PEMIKIRAN
KRITIS DIALEKTIS
Seorang
ilmuwan dalam menghadapi setiap persoalan harus mempunyai sikap-sikap ilmiah,
antara lain; obyektif, dalam arti kata tidak memihak kecuali kepada kebenaran
yang dituju. Demikian pula pendapat baru atau teori-teori baru yang mengatasi
pendiriannya yang telah dianut. Seorang ilmuwan seharusnya tidak gegabah untuk
mengatakan bahwa apa yang dipeganginnya dalam suatu masalah tertentu adalah
kebenaran yang tidak dapat dibantah. Bahkan sepantasnya seorang ilmuwan tidak
mengatakan bahwa ia telah mencapai kebenaran. Karena suatu teori ilmiah,
seperti dikatakan Karl R. Popper , tidak benar secara definitif. Sikap lain dari
seorang ilmuwan adalah aposteriori dan menghindarkan sikap apriori. Apriori
artinya menerima sesuatu tanpa pikir, koreksi, argumen, dalil, penyelidikan.
Sedangkan aposteriori adalah bersikap kritis terhadap sesuatu dan tidak
menerimanya kecuali setelah ada bukti dan argumen yang dianggapnya benar dan
kuat untuk menerima hal itu.
Maka
untuk menghindarkan diri dari sikap kaku dan subyektif terhadap suatu pendirian
atau teori, seorang ilmuwan harus menggunakan metode Pemikiran Kritis-Dialektis, yaitu suatu metode pemikiran yang
menggunakan cara pertanyaan-pertanyaan dan kritikan-kritikan sebanyak-banyaknya
dan sedetail-detailnya terhadap sesuatu pendirian , pendapat atau problem.
Metode
pemikiran Kritis-Dialektis dalam
sejarah filsafat pertama kali diintrodusir oleh Socrates dari Yunani. Socrates dalam mengajar murid-muridnya untuk
mempertanyakan sebanayk-banyaknya tentang suatu problema kemudian dari
pertanyaan-pertanyaan itu diharapkan keluar kesimpulan sebagai kebenaran yang
dicari. Tapi meskipun Socrates dianggap sebagai Bapak pemikir Kritis-Dialektis
dalam sejarah filsafat, namun dalam sejarah Nabi-nabi, jauh sebelum Socrates,
metode pemikiran semacam itu telah digunakan pula, yaitu oleh Nabi Ibrahim a.s.

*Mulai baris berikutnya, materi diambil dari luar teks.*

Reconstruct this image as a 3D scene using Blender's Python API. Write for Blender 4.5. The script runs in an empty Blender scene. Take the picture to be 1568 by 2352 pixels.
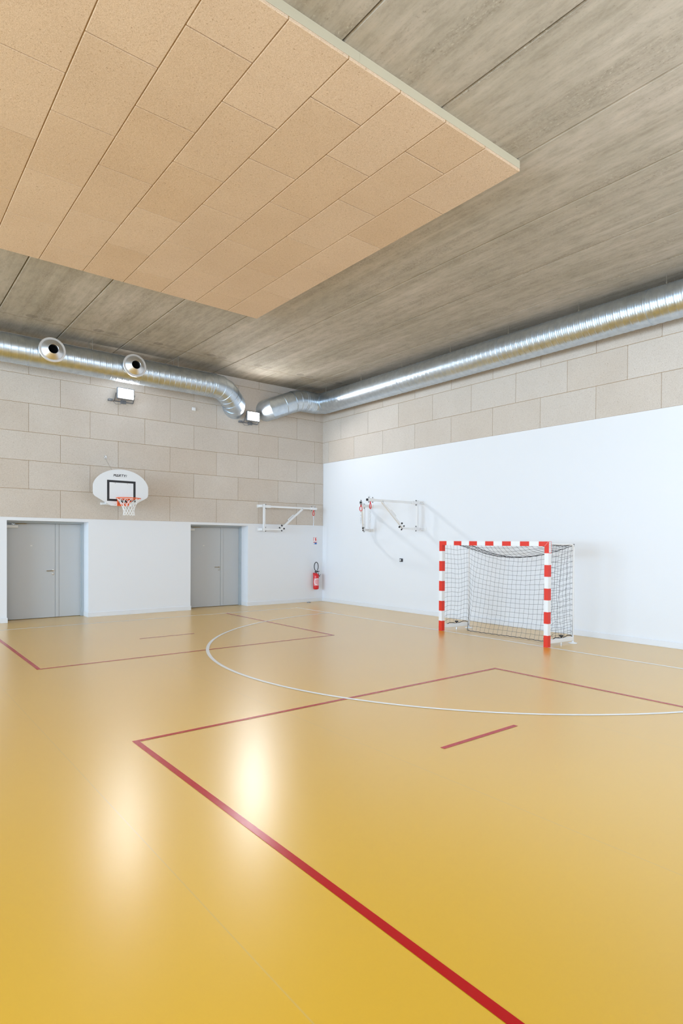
import bpy, bmesh, math, random
from mathutils import Vector, Matrix
random.seed(7)
PI = math.pi
sc = bpy.context.scene
C = sc.collection

# ------------------------------------------------------------------ camera
cam_d = bpy.data.cameras.new('camera')
cam = bpy.data.objects.new('camera', cam_d); C.objects.link(cam); sc.camera = cam
RT = Vector((0.7577281, -0.6525358, 0.0067229)); UP = Vector((0.0027469, 0.0134915, 0.9999052)); FW = Vector((0.6525646, 0.7576378, -0.0120153))
m = Matrix((RT, UP, -FW)).transposed().to_4x4()
m.translation = Vector((-10.1413, -14.6156, 1.7196))
cam.matrix_world = m
cam_d.sensor_fit = 'HORIZONTAL'; cam_d.sensor_width = 36.0
cam_d.lens = 36.0 * 1392.48 / 1568.0
cam_d.shift_x = -102.34 / 1568.0
cam_d.shift_y = 86.71 / 1568.0
cam_d.clip_start = 0.05; cam_d.clip_end = 200

# ------------------------------------------------------------------ light
X0, Y0, H = -22.0, -15.04, 6.0          # far side wall, wall behind the camera, ceiling height
w = bpy.data.worlds.new('world'); sc.world = w; w.use_nodes = True
w.node_tree.nodes['Background'].inputs[0].default_value = (0.72, 0.85, 1.0, 1)
w.node_tree.nodes['Background'].inputs[1].default_value = 2.0

def area(name, loc, aim, sx, sy, power, col, spread=180):
    l = bpy.data.lights.new(name, 'AREA'); l.shape = 'RECTANGLE'; l.size = sx; l.size_y = sy
    l.energy = power; l.color = col; l.spread = math.radians(spread)
    o = bpy.data.objects.new(name, l); C.objects.link(o); o.location = loc
    o.rotation_euler = (Vector(aim) - Vector(loc)).to_track_quat('-Z', 'Y').to_euler()
    return o
DAY = (0.53, 0.76, 1.0)
# daylight standing in the glazed openings of the far side wall and an added, unseen high band behind the camera
area('daylight_fill', (X0 - 0.12, -7.6, 3.0), (0, -7.6, 2.6), 12.4, 4.2, 2150, DAY)
area('daylight_fill', (-10.5, Y0 - 0.12, 3.1), (-10.5, 0, 2.8), 19.0, 3.0, 150, DAY)  # rear fill, added to lift the door wall and the ceiling
sc.view_settings.view_transform = 'Standard'
sc.view_settings.look = 'None'
sc.view_settings.gamma = 1.0
sc.view_settings.use_curve_mapping = False
sc.view_settings.exposure = 0.18
FLOOD_POWER = 72
FLOOD_COL = (0.90, 0.95, 1.0)

# ------------------------------------------------------------------ helpers
def link(name, bm, mats, parent=None, smooth=False, mat_fn=None):
    me = bpy.data.meshes.new(name)
    bm.normal_update()
    bm.to_mesh(me); bm.free()
    if not isinstance(mats, (list, tuple)): mats = [mats]
    for mm in mats: me.materials.append(mm)
    if smooth:
        for p in me.polygons: p.use_smooth = True
        if smooth != 'all':
            try: me.set_sharp_from_angle(angle=math.radians(38))
            except Exception: pass
    o = bpy.data.objects.new(name, me); C.objects.link(o)
    if parent: o.parent = parent
    return o

def split(name, bm, mats, root, smooth=False):
    """every loose piece of bm becomes a part of its own"""
    bm.verts.ensure_lookup_table(); seen = set(); out = []
    for v0 in bm.verts:
        if v0 in seen: continue
        st = [v0]; seen.add(v0); comp = []
        while st:
            v = st.pop(); comp.append(v)
            for e in v.link_edges:
                o_ = e.other_vert(v)
                if o_ not in seen: seen.add(o_); st.append(o_)
        b2 = bmesh.new(); mp = {v: b2.verts.new(v.co) for v in comp}
        fs = {f for v in comp for f in v.link_faces}
        for f in sorted(fs, key=lambda f: f.index): b2.faces.new([mp[v] for v in f.verts])
        out.append(under(link(name, b2, mats, None, smooth), root))
    bm.free(); return out

def tag(o, label=None, cat=None, group=None, kind=None):
    if label: o['label'] = label
    if cat: o['category'] = cat
    if group: o['group'] = group
    if kind: o['kind'] = kind
    return o

def empty(name, loc, rotz=0):
    o = bpy.data.objects.new(name, None); C.objects.link(o)
    o.empty_display_size = 0.1; o.location = loc; o.rotation_euler = (0, 0, rotz)
    return o

def copy_tree(o, parent=None):
    c = o.copy(); C.objects.link(c); c.parent = parent
    for ch in [q for q in bpy.data.objects if q.parent == o]:
        copy_tree(ch, c)
    return c

def box(bm, a, b, bev=0.0, mi=0, seg=1):
    x0, x1 = sorted((a[0], b[0])); y0, y1 = sorted((a[1], b[1])); z0, z1 = sorted((a[2], b[2]))
    vs = [bm.verts.new(p) for p in ((x0,y0,z0),(x1,y0,z0),(x1,y1,z0),(x0,y1,z0),(x0,y0,z1),(x1,y0,z1),(x1,y1,z1),(x0,y1,z1))]
    fs = [bm.faces.new([vs[i] for i in f]) for f in ((0,3,2,1),(4,5,6,7),(0,1,5,4),(1,2,6,5),(2,3,7,6),(3,0,4,7))]
    for f in fs: f.material_index = mi
    if bev > 0:
        es = {e for f in fs for e in f.edges}
        r = bmesh.ops.bevel(bm, geom=list(es), offset=bev, segments=seg, affect='EDGES', profile=0.5)
        for f in r['faces']: f.material_index = mi
    return vs

def frame_from(d):
    d = Vector(d).normalized()
    a = Vector((0,0,1)) if abs(d.z) < 0.9 else Vector((1,0,0))
    u = d.cross(a).normalized(); v = u.cross(d).normalized()
    return d, u, v

def tube(bm, pts, r, n=8, closed=False, caps=True, mi=0):
    """tube along a polyline with mitred joints"""
    pts = [Vector(p) for p in pts]; N = len(pts)
    rs = r if isinstance(r, (list, tuple)) else [r]*N
    dirs = []
    for i in range(N):
        if closed: t0 = (pts[i]-pts[i-1]).normalized(); t1 = (pts[(i+1)%N]-pts[i]).normalized()
        else:
            t1 = (pts[min(i+1,N-1)]-pts[max(i if i<N-1 else N-2,0)]).normalized()
            t0 = (pts[max(i,1)]-pts[max(i,1)-1]).normalized()
        dirs.append((t0, t1))
    d, u, v = frame_from(dirs[0][1])
    rings = []
    prev = dirs[0][1]
    for i in range(N):
        t0, t1 = dirs[i]
        tn = (t0+t1)
        tn = tn.normalized() if tn.length > 1e-6 else t1
        q = prev.rotation_difference(tn); u = q @ u; v = q @ v; prev = tn
        # mitre stretch
        c = max(0.35, t1.dot(tn)); ax = (t0 - t1)
        ring = []
        axn = ax.normalized() if ax.length > 1e-4 else None
        for k in range(n):
            a = 2*PI*k/n
            p = (u*math.cos(a) + v*math.sin(a))*rs[i]
            if axn is not None:
                inpl = (axn - tn*axn.dot(tn))
                if inpl.length > 1e-5:
                    inpl.normalize(); p += inpl*p.dot(inpl)*(1/c-1)
            ring.append(bm.verts.new(pts[i]+p))
        rings.append(ring)
    M = N if closed else N-1
    for i in range(M):
        A, B = rings[i], rings[(i+1)%N]
        for k in range(n):
            f = bm.faces.new((A[k], A[(k+1)%n], B[(k+1)%n], B[k])); f.material_index = mi
    if caps and not closed:
        f = bm.faces.new(rings[0][::-1]); f.material_index = mi
        f = bm.faces.new(rings[-1]); f.material_index = mi

def lathe(bm, origin, axis, prof, n=48, mi=0):
    """prof: (radius, distance along axis)"""
    d, u, v = frame_from(axis); o = Vector(origin); rings = []
    for (r, h) in prof:
        if r < 1e-5: rings.append([bm.verts.new(o+d*h)]); continue
        rings.append([bm.verts.new(o+d*h+(u*math.cos(2*PI*k/n)+v*math.sin(2*PI*k/n))*r) for k in range(n)])
    for A, B in zip(rings, rings[1:]):
        for k in range(n):
            a = A[k % len(A)]; b = A[(k+1) % len(A)]; c = B[(k+1) % len(B)]; e = B[k % len(B)]
            vs = []
            for q in (a, b, c, e):
                if q not in vs: vs.append(q)
            if len(vs) > 2:
                f = bm.faces.new(vs); f.material_index = mi

def torus(bm, c, nrm, R, r, n=20, m_=6, mi=0, sx=1.0, up=None):
    d, u, v = frame_from(nrm)
    pts = [Vector(c)+u*math.cos(2*PI*k/n)*R+v*math.sin(2*PI*k/n)*R*sx for k in range(n)]
    tube(bm, pts, r, m_, closed=True, mi=mi)

def prism(bm, pts, d0, d1, axis='y', mi=0):
    """closed outline extruded; pts in the two other axes"""
    def P(p, h):
        return {'y': (p[0], h, p[1]), 'x': (h, p[0], p[1]), 'z': (p[0], p[1], h)}[axis]
    A = [bm.verts.new(P(p, d0)) for p in pts]; B = [bm.verts.new(P(p, d1)) for p in pts]
    n = len(pts)
    fs = [bm.faces.new(A), bm.faces.new(B[::-1])]
    for k in range(n): fs.append(bm.faces.new((A[k], B[k], B[(k+1)%n], A[(k+1)%n])))
    for f in fs: f.material_index = mi
    bmesh.ops.recalc_face_normals(bm, faces=fs)

# ------------------------------------------------------------------ materials
def mat(name, col=(0.8,0.8,0.8), rough=0.5, metal=0.0, spec=0.5, emit=None, est=0.0):
    m = bpy.data.materials.new(name); m.use_nodes = True
    b = m.node_tree.nodes['Principled BSDF']
    b.inputs['Base Color'].default_value = (*col, 1); b.inputs['Roughness'].default_value = rough
    b.inputs['Metallic'].default_value = metal; b.inputs['Specular IOR Level'].default_value = spec
    if emit: b.inputs['Emission Color'].default_value = (*emit, 1); b.inputs['Emission Strength'].default_value = est
    return m
class NT:
    def __init__(s, m): s.t = m.node_tree; s.b = s.t.nodes['Principled BSDF']
    def n(s, typ, **kw):
        nd = s.t.nodes.new(typ)
        for k, v in kw.items():
            if k in nd.inputs: nd.inputs[k].default_value = v
            else: setattr(nd, k, v)
        return nd
    def l(s, a, b): s.t.links.new(a, b)
    def pos(s, scale=(1,1,1)):
        g = s.n('ShaderNodeNewGeometry'); mp = s.n('ShaderNodeMapping'); mp.inputs['Scale'].default_value = scale
        s.l(g.outputs['Position'], mp.inputs['Vector']); return mp.outputs[0]
    def noise(s, vec, scale, detail=2.0, rough=0.5, dist=0.0):
        q = s.n('ShaderNodeTexNoise'); q.inputs['Scale'].default_value = scale; q.inputs['Detail'].default_value = detail
        q.inputs['Roughness'].default_value = rough; q.inputs['Distortion'].default_value = dist
        s.l(vec, q.inputs['Vector']); return q.outputs['Fac']
    def ramp(s, fac, stops):
        r = s.n('ShaderNodeValToRGB'); e = r.color_ramp.elements
        e[0].position = stops[0][0]; e[0].color = (*stops[0][1], 1); e[1].position = stops[-1][0]; e[1].color = (*stops[-1][1], 1)
        for p, c in stops[1:-1]:
            x = e.new(p); x.color = (*c, 1)
        s.l(fac, r.inputs[0]); return r.outputs[0]
    def mix(s, fac, a, b, mode='MIX'):
        q = s.n('ShaderNodeMix', data_type='RGBA', blend_type=mode)
        for sk, v in ((q.inputs[0], fac), (q.inputs[6], a), (q.inputs[7], b)):
            if isinstance(v, (int, float)): sk.default_value = v
            elif isinstance(v, tuple): sk.default_value = (*v, 1)
            else: s.l(v, sk)
        return q.outputs[2]
    def math(s, op, a, b=0.0, c=0.0):
        q = s.n('ShaderNodeMath', operation=op)
        for sk, v in zip(q.inputs, (a, b, c)):
            if isinstance(v, (int, float)): sk.default_value = v
            else: s.l(v, sk)
        return q.outputs[0]
    def bump(s, h, strength, dist=0.01):
        q = s.n('ShaderNodeBump'); q.inputs['Strength'].default_value = strength; q.inputs['Distance'].default_value = dist
        s.l(h, q.inputs['Height']); s.l(q.outputs[0], s.b.inputs['Normal'])
    def col(s, c): s.l(c, s.b.inputs['Base Color'])
    def xyz(s):
        g = s.n('ShaderNodeNewGeometry'); q = s.n('ShaderNodeSeparateXYZ'); s.l(g.outputs['Position'], q.inputs[0]); return q.outputs

def woodwool(name, base, dark, light, var):
    m = mat(name, base, 0.95, spec=0.15); t = NT(m)
    p = t.pos()
    fib = t.noise(p, 95, 3, 0.65, 1.6); med = t.noise(p, 38, 2, 0.5, 0.8); big = t.noise(p, 1.3, 2, 0.5)
    c = t.ramp(fib, [(0.30, dark), (0.46, base), (0.72, light)])
    fl = t.noise(p, 60, 1, 0.5, 0.5)
    flk = t.ramp(fl, [(0.68, (1,1,1)), (0.78, (0.62,0.55,0.47))])
    c = t.mix(1.0, c, flk, 'MULTIPLY')
    g = t.n('ShaderNodeNewGeometry')
    tint = t.ramp(g.outputs['Random Per Island'], [(0.0, tuple(1-v for v in var)), (0.5, (0.97,0.97,0.97)), (1.0, (1.0,1.0,1.0))])
    c = t.mix(1.0, c, tint, 'MULTIPLY')
    c = t.mix(1.0, c, t.ramp(big, [(0.3, (0.95,0.94,0.93)), (0.7, (1,1,1))]), 'MULTIPLY')
    t.col(c); t.bump(t.math('ADD', fib, t.math('MULTIPLY', med, 0.6)), 0.55, 0.004)
    return m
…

dalam Al Qur’an diceritakan secara menarik bagaimana ketika Ibrahim yang
beranjak dewasa berusaha mencari Tuhannya yang sesungguhnya. Kisah Nabi Ibrahim
yang mencari Tuhan dengan menggunakan metode tanya jawab melalui pemikiran
kritis dialektis diceritakan di dalam Al Qur’an dalam surat Al- An’am (6):
75-79.
Metode
dialektis itu sampai kini masih merupakan salah satu metode yang tetap aktual,
meskipun terjadi perkembangan dalam pengertian dialektika yang dikembangkan
oleh Hegel. Dialektika Hegel adalah
dialektika yang bergerak atas prinsip thesa, antithesa dan synthesa. Artinya
dari sebuah pernyataan yang ada disebut Thesa ditemukan lawan kenyataan itu
yang disebut Antithesa. Kemudian berdasarkan thesa dan synthesa itulah
diperoleh suatu paduan yang lebih selaras yang disebut Synthesa. Synthesa tadi
masih dapat menjadi sebuah thesa baru, yang kemudian melahirkan antithesa pula,
lalu dipadukan lagi menjadi synthesa lagi, dan demikianlah seterusnya.
Pemikiran Dialektika Hegel inilah yang menjadi alat utama dari Filsafat
Karl Max (1818-1883) yang kemudian terkenal dengan Filsafat Marxisme.